Sur scène, tu étais entourée lors de ce très beau concert de deux musiciens particulièrement remarquables, tant par la qualité de leurs jeux que par leur écoute. C’était un moment assez magique ou le temps était comme suspendu ?

Oui, j’ai beaucoup de chance, j’étais avec Philippe de Sousa dont je vous ai parlé et de Pompeu, qui lui me suit depuis que Nuno est parti au Portugal et avec qui j’ai une grande complicité. 

On sentait là un trio redoutablement efficace sur le plan technique, et pour autant, et peut-être surtout, distillant une musique toute en sensibilité et en finesse ?

Ils m’écoutent, on s’écoute, c’est un véritable dialogue, je pense que c’est ce qui transparaît. Ils respirent avec moi ! Et je dois ajouter qu’ils croient en moi, ils croient en ma capacité à interpréter le Fado et c’est indispensable. On ne répète pas beaucoup ensemble en vérité (rires), chacun de notre côté.
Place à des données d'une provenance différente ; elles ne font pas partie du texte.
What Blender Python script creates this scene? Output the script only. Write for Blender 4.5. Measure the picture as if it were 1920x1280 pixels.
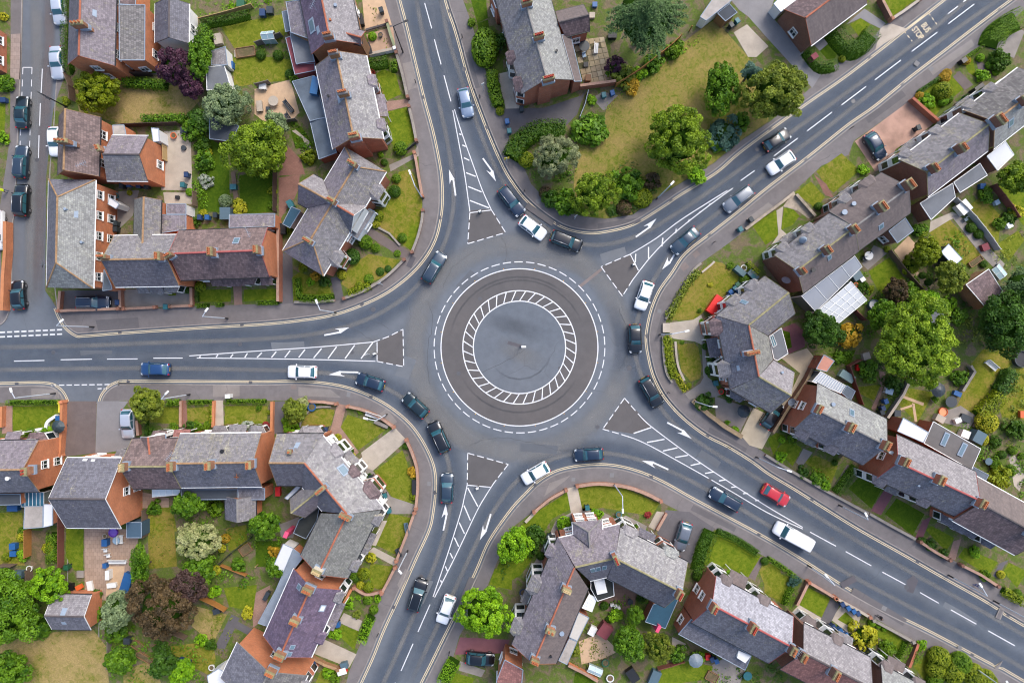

Et ça n’est pas plus mal, les morceaux on les connaît. Ce que l’on travaille quand on se voit ce sont les nuances. Savoir où je veux emmener le Fado, ce que je veux faire de ce morceau. C’est l’essence même du Fado en réalité ; pourquoi cette musique ? Pourquoi ce poème ? On ne choisit pas un Fado, seulement parce qu’on aime bien le chanter. Selon moi, c’est parce qu’il nous parlent avant tout. Chez un autre artiste, un même morceau va sonner à l’oreille comme quelque chose de complètement différent parce qu’il vous emmène autre part avec sa sensibilité, sa finesse et son histoire propre. 

Quels sont les projets à venir ? Peut-on imaginer un premier album d’ici quelques temps ?

J’aimerais ! Je pense d’abord à un EP, sur lequel je suis déjà en train de travailler… Je lance d’ailleurs un financement participatif sur Ulule d’ici peu. Cela me permettra de prendre en charge tous les coûts relatifs à la confection d’un CD et, surtout, de le faire dans de bonnes conditions pour tous les professionnels qui participeront à l’aventure. Ensuite… Retourner à Lisbonne pour me frotter d’avantage aux maisons de Fado et leurs musiciens. Grâce à l’aide de ceux qui participeront à la confection de l’EP, je pourrais qui sait l’enregistrer là bas !  J’ai fait de très belles rencontres et la consécration serait de faire un concert à Lisbonne.